+++ Given information +++

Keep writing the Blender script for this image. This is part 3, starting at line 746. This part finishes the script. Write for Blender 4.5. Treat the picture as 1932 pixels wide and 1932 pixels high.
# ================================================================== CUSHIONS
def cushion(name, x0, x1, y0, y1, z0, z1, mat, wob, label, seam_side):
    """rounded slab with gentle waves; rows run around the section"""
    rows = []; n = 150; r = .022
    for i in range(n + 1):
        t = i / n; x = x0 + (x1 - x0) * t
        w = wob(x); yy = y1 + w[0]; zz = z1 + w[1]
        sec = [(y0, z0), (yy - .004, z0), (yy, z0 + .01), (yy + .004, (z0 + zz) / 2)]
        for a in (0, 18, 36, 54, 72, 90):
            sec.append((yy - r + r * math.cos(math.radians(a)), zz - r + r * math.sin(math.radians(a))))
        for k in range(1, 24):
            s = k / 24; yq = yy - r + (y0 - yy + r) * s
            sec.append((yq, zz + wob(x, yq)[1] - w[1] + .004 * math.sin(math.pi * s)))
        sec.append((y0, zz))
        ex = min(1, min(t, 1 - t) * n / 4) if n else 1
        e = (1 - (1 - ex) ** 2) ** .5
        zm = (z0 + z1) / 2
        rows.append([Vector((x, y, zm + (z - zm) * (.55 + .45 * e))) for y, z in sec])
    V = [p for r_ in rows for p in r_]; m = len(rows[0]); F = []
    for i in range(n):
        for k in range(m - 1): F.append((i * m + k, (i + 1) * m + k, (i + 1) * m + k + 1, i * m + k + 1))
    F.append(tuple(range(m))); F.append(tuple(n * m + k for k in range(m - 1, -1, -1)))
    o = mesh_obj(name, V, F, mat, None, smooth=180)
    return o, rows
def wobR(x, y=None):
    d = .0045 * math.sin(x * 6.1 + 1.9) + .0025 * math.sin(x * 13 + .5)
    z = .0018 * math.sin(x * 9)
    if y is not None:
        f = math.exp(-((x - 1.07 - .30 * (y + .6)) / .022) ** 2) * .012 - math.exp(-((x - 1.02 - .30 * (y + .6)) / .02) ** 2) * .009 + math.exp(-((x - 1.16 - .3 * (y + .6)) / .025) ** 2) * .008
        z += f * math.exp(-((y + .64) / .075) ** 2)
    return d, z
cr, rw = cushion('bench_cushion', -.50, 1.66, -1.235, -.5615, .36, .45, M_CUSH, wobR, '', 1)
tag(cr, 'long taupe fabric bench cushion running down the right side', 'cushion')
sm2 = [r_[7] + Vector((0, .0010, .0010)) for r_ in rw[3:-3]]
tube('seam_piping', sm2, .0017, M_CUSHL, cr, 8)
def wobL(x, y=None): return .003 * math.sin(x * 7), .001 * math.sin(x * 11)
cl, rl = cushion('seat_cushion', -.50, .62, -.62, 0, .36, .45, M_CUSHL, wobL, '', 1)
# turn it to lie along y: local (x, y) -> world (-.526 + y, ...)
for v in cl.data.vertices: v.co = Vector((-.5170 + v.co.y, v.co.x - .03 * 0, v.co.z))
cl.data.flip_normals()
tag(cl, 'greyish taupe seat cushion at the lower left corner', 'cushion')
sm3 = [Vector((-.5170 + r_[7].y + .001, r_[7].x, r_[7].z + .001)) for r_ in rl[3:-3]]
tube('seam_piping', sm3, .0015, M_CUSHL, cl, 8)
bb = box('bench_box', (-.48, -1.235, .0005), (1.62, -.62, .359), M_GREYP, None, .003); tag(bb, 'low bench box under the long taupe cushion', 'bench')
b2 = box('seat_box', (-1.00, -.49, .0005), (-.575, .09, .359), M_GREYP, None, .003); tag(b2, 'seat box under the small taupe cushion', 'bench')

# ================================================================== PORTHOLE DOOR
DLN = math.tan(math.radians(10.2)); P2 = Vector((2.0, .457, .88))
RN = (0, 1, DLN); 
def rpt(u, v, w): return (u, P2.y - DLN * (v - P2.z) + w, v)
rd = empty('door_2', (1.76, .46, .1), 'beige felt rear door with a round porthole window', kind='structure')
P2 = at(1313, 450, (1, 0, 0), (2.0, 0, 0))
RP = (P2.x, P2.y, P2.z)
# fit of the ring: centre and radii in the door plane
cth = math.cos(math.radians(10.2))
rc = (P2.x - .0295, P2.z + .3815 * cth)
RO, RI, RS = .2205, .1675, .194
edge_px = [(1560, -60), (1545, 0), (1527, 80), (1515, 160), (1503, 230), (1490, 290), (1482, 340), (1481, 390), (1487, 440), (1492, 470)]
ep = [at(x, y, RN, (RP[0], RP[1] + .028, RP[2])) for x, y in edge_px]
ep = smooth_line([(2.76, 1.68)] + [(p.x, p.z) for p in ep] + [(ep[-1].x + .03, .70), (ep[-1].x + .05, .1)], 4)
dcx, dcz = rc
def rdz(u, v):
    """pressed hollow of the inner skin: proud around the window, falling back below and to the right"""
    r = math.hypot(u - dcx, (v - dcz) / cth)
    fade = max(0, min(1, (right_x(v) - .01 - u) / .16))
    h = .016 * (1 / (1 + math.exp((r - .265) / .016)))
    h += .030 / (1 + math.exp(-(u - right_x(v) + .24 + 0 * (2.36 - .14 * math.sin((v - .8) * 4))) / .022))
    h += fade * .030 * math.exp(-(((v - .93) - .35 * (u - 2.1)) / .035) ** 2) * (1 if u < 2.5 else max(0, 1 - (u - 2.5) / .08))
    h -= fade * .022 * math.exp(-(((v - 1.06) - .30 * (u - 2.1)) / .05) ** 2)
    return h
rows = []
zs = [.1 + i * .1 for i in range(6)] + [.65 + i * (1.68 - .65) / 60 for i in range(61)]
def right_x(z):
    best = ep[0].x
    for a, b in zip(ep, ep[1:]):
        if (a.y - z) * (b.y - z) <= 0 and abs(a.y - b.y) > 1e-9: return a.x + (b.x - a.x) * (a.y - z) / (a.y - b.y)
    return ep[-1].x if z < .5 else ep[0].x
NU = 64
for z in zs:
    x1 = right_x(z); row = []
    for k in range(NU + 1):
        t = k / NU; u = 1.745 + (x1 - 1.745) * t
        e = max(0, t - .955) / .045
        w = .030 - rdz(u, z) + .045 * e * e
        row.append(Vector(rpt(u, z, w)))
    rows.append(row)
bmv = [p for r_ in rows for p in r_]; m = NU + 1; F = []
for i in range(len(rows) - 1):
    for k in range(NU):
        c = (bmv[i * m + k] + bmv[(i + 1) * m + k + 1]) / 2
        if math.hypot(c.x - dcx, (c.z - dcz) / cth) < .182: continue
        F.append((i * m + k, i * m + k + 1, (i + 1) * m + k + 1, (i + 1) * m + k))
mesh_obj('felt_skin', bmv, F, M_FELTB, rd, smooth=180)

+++

Print again each line of the listing above, exactly as it appears.

▸ **Solution**
Keep writing the Blender script for this image. This is part 3, starting at line 746. This part finishes the script. Write for Blender 4.5. Treat the picture as 1932 pixels wide and 1932 pixels high.
# ================================================================== CUSHIONS
def cushion(name, x0, x1, y0, y1, z0, z1, mat, wob, label, seam_side):
    """rounded slab with gentle waves; rows run around the section"""
    rows = []; n = 150; r = .022
    for i in range(n + 1):
        t = i / n; x = x0 + (x1 - x0) * t
        w = wob(x); yy = y1 + w[0]; zz = z1 + w[1]
        sec = [(y0, z0), (yy - .004, z0), (yy, z0 + .01), (yy + .004, (z0 + zz) / 2)]
        for a in (0, 18, 36, 54, 72, 90):
            sec.append((yy - r + r * math.cos(math.radians(a)), zz - r + r * math.sin(math.radians(a))))
        for k in range(1, 24):
            s = k / 24; yq = yy - r + (y0 - yy + r) * s
            sec.append((yq, zz + wob(x, yq)[1] - w[1] + .004 * math.sin(math.pi * s)))
        sec.append((y0, zz))
        ex = min(1, min(t, 1 - t) * n / 4) if n else 1
        e = (1 - (1 - ex) ** 2) ** .5
        zm = (z0 + z1) / 2
        rows.append([Vector((x, y, zm + (z - zm) * (.55 + .45 * e))) for y, z in sec])
    V = [p for r_ in rows for p in r_]; m = len(rows[0]); F = []
    for i in range(n):
        for k in range(m - 1): F.append((i * m + k, (i + 1) * m + k, (i + 1) * m + k + 1, i * m + k + 1))
    F.append(tuple(range(m))); F.append(tuple(n * m + k for k in range(m - 1, -1, -1)))
    o = mesh_obj(name, V, F, mat, None, smooth=180)
    return o, rows
def wobR(x, y=None):
    d = .0045 * math.sin(x * 6.1 + 1.9) + .0025 * math.sin(x * 13 + .5)
    z = .0018 * math.sin(x * 9)
    if y is not None:
        f = math.exp(-((x - 1.07 - .30 * (y + .6)) / .022) ** 2) * .012 - math.exp(-((x - 1.02 - .30 * (y + .6)) / .02) ** 2) * .009 + math.exp(-((x - 1.16 - .3 * (y + .6)) / .025) ** 2) * .008
        z += f * math.exp(-((y + .64) / .075) ** 2)
    return d, z
cr, rw = cushion('bench_cushion', -.50, 1.66, -1.235, -.5615, .36, .45, M_CUSH, wobR, '', 1)
tag(cr, 'long taupe fabric bench cushion running down the right side', 'cushion')
sm2 = [r_[7] + Vector((0, .0010, .0010)) for r_ in rw[3:-3]]
tube('seam_piping', sm2, .0017, M_CUSHL, cr, 8)
def wobL(x, y=None): return .003 * math.sin(x * 7), .001 * math.sin(x * 11)
cl, rl = cushion('seat_cushion', -.50, .62, -.62, 0, .36, .45, M_CUSHL, wobL, '', 1)
# turn it to lie along y: local (x, y) -> world (-.526 + y, ...)
for v in cl.data.vertices: v.co = Vector((-.5170 + v.co.y, v.co.x - .03 * 0, v.co.z))
cl.data.flip_normals()
tag(cl, 'greyish taupe seat cushion at the lower left corner', 'cushion')
sm3 = [Vector((-.5170 + r_[7].y + .001, r_[7].x, r_[7].z + .001)) for r_ in rl[3:-3]]
tube('seam_piping', sm3, .0015, M_CUSHL, cl, 8)
bb = box('bench_box', (-.48, -1.235, .0005), (1.62, -.62, .359), M_GREYP, None, .003); tag(bb, 'low bench box under the long taupe cushion', 'bench')
b2 = box('seat_box', (-1.00, -.49, .0005), (-.575, .09, .359), M_GREYP, None, .003); tag(b2, 'seat box under the small taupe cushion', 'bench')

# ================================================================== PORTHOLE DOOR
DLN = math.tan(math.radians(10.2)); P2 = Vector((2.0, .457, .88))
RN = (0, 1, DLN); 
def rpt(u, v, w): return (u, P2.y - DLN * (v - P2.z) + w, v)
rd = empty('door_2', (1.76, .46, .1), 'beige felt rear door with a round porthole window', kind='structure')
P2 = at(1313, 450, (1, 0, 0), (2.0, 0, 0))
RP = (P2.x, P2.y, P2.z)
# fit of the ring: centre and radii in the door plane
cth = math.cos(math.radians(10.2))
rc = (P2.x - .0295, P2.z + .3815 * cth)
RO, RI, RS = .2205, .1675, .194
edge_px = [(1560, -60), (1545, 0), (1527, 80), (1515, 160), (1503, 230), (1490, 290), (1482, 340), (1481, 390), (1487, 440), (1492, 470)]
ep = [at(x, y, RN, (RP[0], RP[1] + .028, RP[2])) for x, y in edge_px]
ep = smooth_line([(2.76, 1.68)] + [(p.x, p.z) for p in ep] + [(ep[-1].x + .03, .70), (ep[-1].x + .05, .1)], 4)
dcx, dcz = rc
def rdz(u, v):
    """pressed hollow of the inner skin: proud around the window, falling back below and to the right"""
    r = math.hypot(u - dcx, (v - dcz) / cth)
    fade = max(0, min(1, (right_x(v) - .01 - u) / .16))
    h = .016 * (1 / (1 + math.exp((r - .265) / .016)))
    h += .030 / (1 + math.exp(-(u - right_x(v) + .24 + 0 * (2.36 - .14 * math.sin((v - .8) * 4))) / .022))
    h += fade * .030 * math.exp(-(((v - .93) - .35 * (u - 2.1)) / .035) ** 2) * (1 if u < 2.5 else max(0, 1 - (u - 2.5) / .08))
    h -= fade * .022 * math.exp(-(((v - 1.06) - .30 * (u - 2.1)) / .05) ** 2)
    return h
rows = []
zs = [.1 + i * .1 for i in range(6)] + [.65 + i * (1.68 - .65) / 60 for i in range(61)]
def right_x(z):
    best = ep[0].x
    for a, b in zip(ep, ep[1:]):
        if (a.y - z) * (b.y - z) <= 0 and abs(a.y - b.y) > 1e-9: return a.x + (b.x - a.x) * (a.y - z) / (a.y - b.y)
    return ep[-1].x if z < .5 else ep[0].x
NU = 64
for z in zs:
    x1 = right_x(z); row = []
    for k in range(NU + 1):
        t = k / NU; u = 1.745 + (x1 - 1.745) * t
        e = max(0, t - .955) / .045
        w = .030 - rdz(u, z) + .045 * e * e
        row.append(Vector(rpt(u, z, w)))
    rows.append(row)
bmv = [p for r_ in rows for p in r_]; m = NU + 1; F = []
for i in range(len(rows) - 1):
    for k in range(NU):
        c = (bmv[i * m + k] + bmv[(i + 1) * m + k + 1]) / 2
        if math.hypot(c.x - dcx, (c.z - dcz) / cth) < .182: continue
        F.append((i * m + k, i * m + k + 1, (i + 1) * m + k + 1, (i + 1) * m + k))
mesh_obj('felt_skin', bmv, F, M_FELTB, rd, smooth=180)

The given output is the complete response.